> Task brief: Copy out all of the data exactly as it appears.

----

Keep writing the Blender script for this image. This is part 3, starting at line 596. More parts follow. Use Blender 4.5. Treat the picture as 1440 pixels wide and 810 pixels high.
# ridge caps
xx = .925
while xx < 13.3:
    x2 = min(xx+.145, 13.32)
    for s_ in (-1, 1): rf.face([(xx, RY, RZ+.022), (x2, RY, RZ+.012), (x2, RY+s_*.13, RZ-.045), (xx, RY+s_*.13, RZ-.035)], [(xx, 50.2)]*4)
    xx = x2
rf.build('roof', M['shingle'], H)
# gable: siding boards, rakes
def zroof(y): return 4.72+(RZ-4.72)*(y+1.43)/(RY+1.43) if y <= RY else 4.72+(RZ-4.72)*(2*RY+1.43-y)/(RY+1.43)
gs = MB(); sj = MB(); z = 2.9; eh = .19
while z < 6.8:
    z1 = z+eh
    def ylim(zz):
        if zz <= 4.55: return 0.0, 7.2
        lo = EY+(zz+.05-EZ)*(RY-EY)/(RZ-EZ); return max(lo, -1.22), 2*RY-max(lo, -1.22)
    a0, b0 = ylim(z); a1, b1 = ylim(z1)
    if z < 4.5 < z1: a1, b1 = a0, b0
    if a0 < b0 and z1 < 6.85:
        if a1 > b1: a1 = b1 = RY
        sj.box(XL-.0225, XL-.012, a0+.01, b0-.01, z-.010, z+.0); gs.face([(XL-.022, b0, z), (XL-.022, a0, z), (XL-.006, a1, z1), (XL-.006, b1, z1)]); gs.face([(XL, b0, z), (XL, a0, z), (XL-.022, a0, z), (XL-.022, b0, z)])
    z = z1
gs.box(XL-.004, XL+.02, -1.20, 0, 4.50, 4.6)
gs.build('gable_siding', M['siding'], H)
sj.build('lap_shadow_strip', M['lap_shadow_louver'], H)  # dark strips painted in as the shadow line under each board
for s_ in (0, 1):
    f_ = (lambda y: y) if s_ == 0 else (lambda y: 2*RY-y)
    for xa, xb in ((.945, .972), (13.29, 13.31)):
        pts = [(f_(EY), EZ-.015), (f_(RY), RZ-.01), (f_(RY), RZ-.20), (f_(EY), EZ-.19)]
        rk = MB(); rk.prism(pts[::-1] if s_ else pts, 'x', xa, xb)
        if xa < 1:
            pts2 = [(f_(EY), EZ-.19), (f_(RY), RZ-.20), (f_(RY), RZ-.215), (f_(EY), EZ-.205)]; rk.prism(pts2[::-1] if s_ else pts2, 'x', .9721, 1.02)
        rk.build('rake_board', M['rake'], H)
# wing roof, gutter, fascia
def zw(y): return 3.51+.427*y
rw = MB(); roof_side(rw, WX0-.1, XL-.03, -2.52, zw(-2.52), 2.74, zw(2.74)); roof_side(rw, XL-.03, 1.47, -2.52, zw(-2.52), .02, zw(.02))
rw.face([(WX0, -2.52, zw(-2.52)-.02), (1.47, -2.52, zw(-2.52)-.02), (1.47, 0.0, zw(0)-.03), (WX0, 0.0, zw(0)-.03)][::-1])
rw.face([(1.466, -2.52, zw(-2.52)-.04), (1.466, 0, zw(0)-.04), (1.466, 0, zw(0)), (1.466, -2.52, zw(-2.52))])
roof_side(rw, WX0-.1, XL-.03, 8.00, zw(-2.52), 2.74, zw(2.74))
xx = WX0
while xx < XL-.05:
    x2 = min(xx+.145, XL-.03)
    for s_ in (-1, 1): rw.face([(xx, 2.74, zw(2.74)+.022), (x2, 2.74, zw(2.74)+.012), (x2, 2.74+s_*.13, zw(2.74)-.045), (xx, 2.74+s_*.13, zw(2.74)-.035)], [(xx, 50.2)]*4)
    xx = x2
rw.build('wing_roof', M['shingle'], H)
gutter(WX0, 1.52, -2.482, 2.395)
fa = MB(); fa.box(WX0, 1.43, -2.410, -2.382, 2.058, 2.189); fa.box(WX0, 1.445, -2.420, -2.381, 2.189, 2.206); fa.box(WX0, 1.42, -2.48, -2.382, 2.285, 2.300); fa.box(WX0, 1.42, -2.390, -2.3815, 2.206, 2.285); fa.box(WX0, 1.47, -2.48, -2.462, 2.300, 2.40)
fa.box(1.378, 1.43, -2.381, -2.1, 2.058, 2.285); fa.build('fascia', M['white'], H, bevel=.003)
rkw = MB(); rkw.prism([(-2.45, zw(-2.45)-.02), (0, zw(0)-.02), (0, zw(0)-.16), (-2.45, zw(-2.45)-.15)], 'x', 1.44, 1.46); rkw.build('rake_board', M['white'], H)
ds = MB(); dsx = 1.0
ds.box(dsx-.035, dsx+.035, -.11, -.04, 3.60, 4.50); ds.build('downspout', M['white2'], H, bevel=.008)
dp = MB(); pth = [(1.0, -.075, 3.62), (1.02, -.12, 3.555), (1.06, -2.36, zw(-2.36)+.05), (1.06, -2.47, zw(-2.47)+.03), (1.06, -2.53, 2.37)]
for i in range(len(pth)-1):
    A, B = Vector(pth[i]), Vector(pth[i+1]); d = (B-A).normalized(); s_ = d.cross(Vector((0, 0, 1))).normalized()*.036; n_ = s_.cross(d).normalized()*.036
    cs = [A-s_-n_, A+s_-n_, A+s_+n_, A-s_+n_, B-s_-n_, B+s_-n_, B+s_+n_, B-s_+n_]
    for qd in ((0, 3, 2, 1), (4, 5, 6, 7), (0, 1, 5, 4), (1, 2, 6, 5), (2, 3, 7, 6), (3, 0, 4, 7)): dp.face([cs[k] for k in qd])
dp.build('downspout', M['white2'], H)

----

> Result of this exercise:
Keep writing the Blender script for this image. This is part 3, starting at line 596. More parts follow. Use Blender 4.5. Treat the picture as 1440 pixels wide and 810 pixels high.
# ridge caps
xx = .925
while xx < 13.3:
    x2 = min(xx+.145, 13.32)
    for s_ in (-1, 1): rf.face([(xx, RY, RZ+.022), (x2, RY, RZ+.012), (x2, RY+s_*.13, RZ-.045), (xx, RY+s_*.13, RZ-.035)], [(xx, 50.2)]*4)
    xx = x2
rf.build('roof', M['shingle'], H)
# gable: siding boards, rakes
def zroof(y): return 4.72+(RZ-4.72)*(y+1.43)/(RY+1.43) if y <= RY else 4.72+(RZ-4.72)*(2*RY+1.43-y)/(RY+1.43)
gs = MB(); sj = MB(); z = 2.9; eh = .19
while z < 6.8:
    z1 = z+eh
    def ylim(zz):
        if zz <= 4.55: return 0.0, 7.2
        lo = EY+(zz+.05-EZ)*(RY-EY)/(RZ-EZ); return max(lo, -1.22), 2*RY-max(lo, -1.22)
    a0, b0 = ylim(z); a1, b1 = ylim(z1)
    if z < 4.5 < z1: a1, b1 = a0, b0
    if a0 < b0 and z1 < 6.85:
        if a1 > b1: a1 = b1 = RY
        sj.box(XL-.0225, XL-.012, a0+.01, b0-.01, z-.010, z+.0); gs.face([(XL-.022, b0, z), (XL-.022, a0, z), (XL-.006, a1, z1), (XL-.006, b1, z1)]); gs.face([(XL, b0, z), (XL, a0, z), (XL-.022, a0, z), (XL-.022, b0, z)])
    z = z1
gs.box(XL-.004, XL+.02, -1.20, 0, 4.50, 4.6)
gs.build('gable_siding', M['siding'], H)
sj.build('lap_shadow_strip', M['lap_shadow_louver'], H)  # dark strips painted in as the shadow line under each board
for s_ in (0, 1):
    f_ = (lambda y: y) if s_ == 0 else (lambda y: 2*RY-y)
    for xa, xb in ((.945, .972), (13.29, 13.31)):
        pts = [(f_(EY), EZ-.015), (f_(RY), RZ-.01), (f_(RY), RZ-.20), (f_(EY), EZ-.19)]
        rk = MB(); rk.prism(pts[::-1] if s_ else pts, 'x', xa, xb)
        if xa < 1:
            pts2 = [(f_(EY), EZ-.19), (f_(RY), RZ-.20), (f_(RY), RZ-.215), (f_(EY), EZ-.205)]; rk.prism(pts2[::-1] if s_ else pts2, 'x', .9721, 1.02)
        rk.build('rake_board', M['rake'], H)
# wing roof, gutter, fascia
def zw(y): return 3.51+.427*y
rw = MB(); roof_side(rw, WX0-.1, XL-.03, -2.52, zw(-2.52), 2.74, zw(2.74)); roof_side(rw, XL-.03, 1.47, -2.52, zw(-2.52), .02, zw(.02))
rw.face([(WX0, -2.52, zw(-2.52)-.02), (1.47, -2.52, zw(-2.52)-.02), (1.47, 0.0, zw(0)-.03), (WX0, 0.0, zw(0)-.03)][::-1])
rw.face([(1.466, -2.52, zw(-2.52)-.04), (1.466, 0, zw(0)-.04), (1.466, 0, zw(0)), (1.466, -2.52, zw(-2.52))])
roof_side(rw, WX0-.1, XL-.03, 8.00, zw(-2.52), 2.74, zw(2.74))
xx = WX0
while xx < XL-.05:
    x2 = min(xx+.145, XL-.03)
    for s_ in (-1, 1): rw.face([(xx, 2.74, zw(2.74)+.022), (x2, 2.74, zw(2.74)+.012), (x2, 2.74+s_*.13, zw(2.74)-.045), (xx, 2.74+s_*.13, zw(2.74)-.035)], [(xx, 50.2)]*4)
    xx = x2
rw.build('wing_roof', M['shingle'], H)
gutter(WX0, 1.52, -2.482, 2.395)
fa = MB(); fa.box(WX0, 1.43, -2.410, -2.382, 2.058, 2.189); fa.box(WX0, 1.445, -2.420, -2.381, 2.189, 2.206); fa.box(WX0, 1.42, -2.48, -2.382, 2.285, 2.300); fa.box(WX0, 1.42, -2.390, -2.3815, 2.206, 2.285); fa.box(WX0, 1.47, -2.48, -2.462, 2.300, 2.40)
fa.box(1.378, 1.43, -2.381, -2.1, 2.058, 2.285); fa.build('fascia', M['white'], H, bevel=.003)
rkw = MB(); rkw.prism([(-2.45, zw(-2.45)-.02), (0, zw(0)-.02), (0, zw(0)-.16), (-2.45, zw(-2.45)-.15)], 'x', 1.44, 1.46); rkw.build('rake_board', M['white'], H)
ds = MB(); dsx = 1.0
ds.box(dsx-.035, dsx+.035, -.11, -.04, 3.60, 4.50); ds.build('downspout', M['white2'], H, bevel=.008)
dp = MB(); pth = [(1.0, -.075, 3.62), (1.02, -.12, 3.555), (1.06, -2.36, zw(-2.36)+.05), (1.06, -2.47, zw(-2.47)+.03), (1.06, -2.53, 2.37)]
for i in range(len(pth)-1):
    A, B = Vector(pth[i]), Vector(pth[i+1]); d = (B-A).normalized(); s_ = d.cross(Vector((0, 0, 1))).normalized()*.036; n_ = s_.cross(d).normalized()*.036
    cs = [A-s_-n_, A+s_-n_, A+s_+n_, A-s_+n_, B-s_-n_, B+s_-n_, B+s_+n_, B-s_+n_]
    for qd in ((0, 3, 2, 1), (4, 5, 6, 7), (0, 1, 5, 4), (1, 2, 6, 5), (2, 3, 7, 6), (3, 0, 4, 7)): dp.face([cs[k] for k in qd])
dp.build('downspout', M['white2'], H)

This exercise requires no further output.